I am building a form that needs to accept characters encoded in SHIFT_JIS and then send those results via email to a recipient. I've tried to simply capture the results from the $_POST variable and then to insert them into a block of text like this:

$NameJp = $_POST['NameJp'];
$contents = <<<TEST

Name: $NameJp

...
TEST

but that doesn't appear to work (which doesn't really surprise me). This is my first attempt at dealing with non-ASCII characters in PHP and I am hoping that people might have some suggestions. Perhaps I am missing a simple function to encode the text.

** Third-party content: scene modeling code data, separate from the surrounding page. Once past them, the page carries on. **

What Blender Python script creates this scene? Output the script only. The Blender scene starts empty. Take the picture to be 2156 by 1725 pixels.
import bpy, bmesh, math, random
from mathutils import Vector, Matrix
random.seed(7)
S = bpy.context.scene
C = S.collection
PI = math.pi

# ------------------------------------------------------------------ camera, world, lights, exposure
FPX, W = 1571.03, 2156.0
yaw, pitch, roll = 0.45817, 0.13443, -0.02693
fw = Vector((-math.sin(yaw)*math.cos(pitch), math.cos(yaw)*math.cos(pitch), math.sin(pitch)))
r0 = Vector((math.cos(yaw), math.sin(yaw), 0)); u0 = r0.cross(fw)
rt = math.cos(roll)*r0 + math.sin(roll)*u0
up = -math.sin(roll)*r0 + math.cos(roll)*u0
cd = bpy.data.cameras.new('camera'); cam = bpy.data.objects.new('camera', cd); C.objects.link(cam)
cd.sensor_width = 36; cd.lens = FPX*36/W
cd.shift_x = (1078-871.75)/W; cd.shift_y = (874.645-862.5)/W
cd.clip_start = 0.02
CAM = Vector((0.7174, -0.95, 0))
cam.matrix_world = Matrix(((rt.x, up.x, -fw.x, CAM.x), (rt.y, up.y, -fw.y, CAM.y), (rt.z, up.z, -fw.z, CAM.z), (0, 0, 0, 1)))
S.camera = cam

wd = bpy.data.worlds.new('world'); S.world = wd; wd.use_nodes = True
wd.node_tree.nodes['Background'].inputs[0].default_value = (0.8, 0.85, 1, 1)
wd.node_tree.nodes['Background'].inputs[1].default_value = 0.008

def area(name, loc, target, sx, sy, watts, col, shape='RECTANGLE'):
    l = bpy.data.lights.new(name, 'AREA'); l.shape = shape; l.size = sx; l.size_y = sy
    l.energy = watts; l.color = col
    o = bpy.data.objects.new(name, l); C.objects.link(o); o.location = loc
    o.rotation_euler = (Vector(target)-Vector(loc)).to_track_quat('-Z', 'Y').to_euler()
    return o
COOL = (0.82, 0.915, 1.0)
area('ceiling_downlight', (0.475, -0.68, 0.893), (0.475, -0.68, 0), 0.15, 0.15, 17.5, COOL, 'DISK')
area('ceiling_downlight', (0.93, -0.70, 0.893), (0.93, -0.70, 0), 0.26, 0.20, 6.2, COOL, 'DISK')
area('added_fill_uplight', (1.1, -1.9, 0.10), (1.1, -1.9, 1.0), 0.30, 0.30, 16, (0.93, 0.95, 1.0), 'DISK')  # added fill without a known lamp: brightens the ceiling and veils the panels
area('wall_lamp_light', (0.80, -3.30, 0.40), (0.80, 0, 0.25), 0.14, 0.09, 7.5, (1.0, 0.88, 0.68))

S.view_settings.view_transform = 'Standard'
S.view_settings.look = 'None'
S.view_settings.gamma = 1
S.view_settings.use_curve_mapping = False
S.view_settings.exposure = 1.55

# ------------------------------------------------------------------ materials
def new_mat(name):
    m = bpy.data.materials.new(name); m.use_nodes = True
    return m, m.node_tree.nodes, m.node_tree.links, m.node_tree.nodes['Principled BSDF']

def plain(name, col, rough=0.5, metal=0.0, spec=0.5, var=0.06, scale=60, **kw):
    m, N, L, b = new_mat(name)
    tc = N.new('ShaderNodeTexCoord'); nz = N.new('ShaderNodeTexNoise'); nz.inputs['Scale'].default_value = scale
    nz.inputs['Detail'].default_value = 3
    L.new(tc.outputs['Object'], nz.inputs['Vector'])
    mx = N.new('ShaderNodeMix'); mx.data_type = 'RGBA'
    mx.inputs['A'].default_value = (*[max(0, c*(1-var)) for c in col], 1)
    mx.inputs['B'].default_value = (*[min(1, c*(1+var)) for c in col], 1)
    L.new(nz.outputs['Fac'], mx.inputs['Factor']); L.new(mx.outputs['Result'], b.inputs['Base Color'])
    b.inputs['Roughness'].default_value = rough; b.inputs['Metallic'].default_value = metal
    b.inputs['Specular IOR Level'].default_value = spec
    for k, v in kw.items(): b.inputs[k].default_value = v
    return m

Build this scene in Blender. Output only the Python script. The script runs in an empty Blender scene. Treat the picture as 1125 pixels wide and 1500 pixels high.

Also, are there any other potential pitfalls that I might encounter?

Thanks.

+2  A: 

Also, are there any other potential pitfalls that I might encounter?

Yes. :)

It's all fine and good to receive text in SHIFT_JIS, but you'll have to handle it like SHIFT_JIS all the way after that and inform everybody else that this text is in SHIFT_JIS. I.e., if you insert it into an email, you'll need to set appropriate email headers informing clients that this email contains text in SHIFT_JIS. If you need to display it on a web page or just in debug, you'll need to make sure the browser or debugging environment handles the text as SHIFT_JIS. If you mix it with other text, you should make sure they're in the same encoding.

Honestly, SHIFT_JIS is antiquated and terrible to work with. You should use UTF-8 if at all possible. If you absolutely, positively need to accept SHIFT_JIS and do a lot of work on it, you may want to convert it to UTF-8 internally and convert it back to whatever output encoding is necessary when the time comes. You can use iconv to do so.

Email headers are special BTW in that they can not contain anything but ASCII characters. The subject of an email is part of the header. To send non-ASCII characters as a subject line, you'll need to MIME encode it using mb_encode_mimeheader.

Also, the obligatory reference to: The Absolute Minimum Every Software Developer Absolutely, Positively Must Know About Unicode and Character Sets (No Excuses!)

deceze
@deceze - Thanks for the comments. It does appear that I can convert the form to use UTF-8 which does seem more standard and better supported.
Joe Corkery
@Joe The thing is that SHIFT_JIS is limited to a certain subset of characters, while UTF-8 can represent (virtually) any character. Working in SHIFT_JIS (or ASCII, or any limited character set) requires great care not to attempt to encode "invalid" characters. For this reason most tools prefer Unicode by default, which means you'll have a smoother ride developing for it, but must still take care to use UTF-8 across the board. Other than that SHIFT_JIS should be supported just fine as well.
deceze
@deceze - I just managed to resolve the problem. After investigating more of the details of submitting unicode characters to forms, I discovered the 'accept-charset' field for forms. Once I specified that everything started working as expected.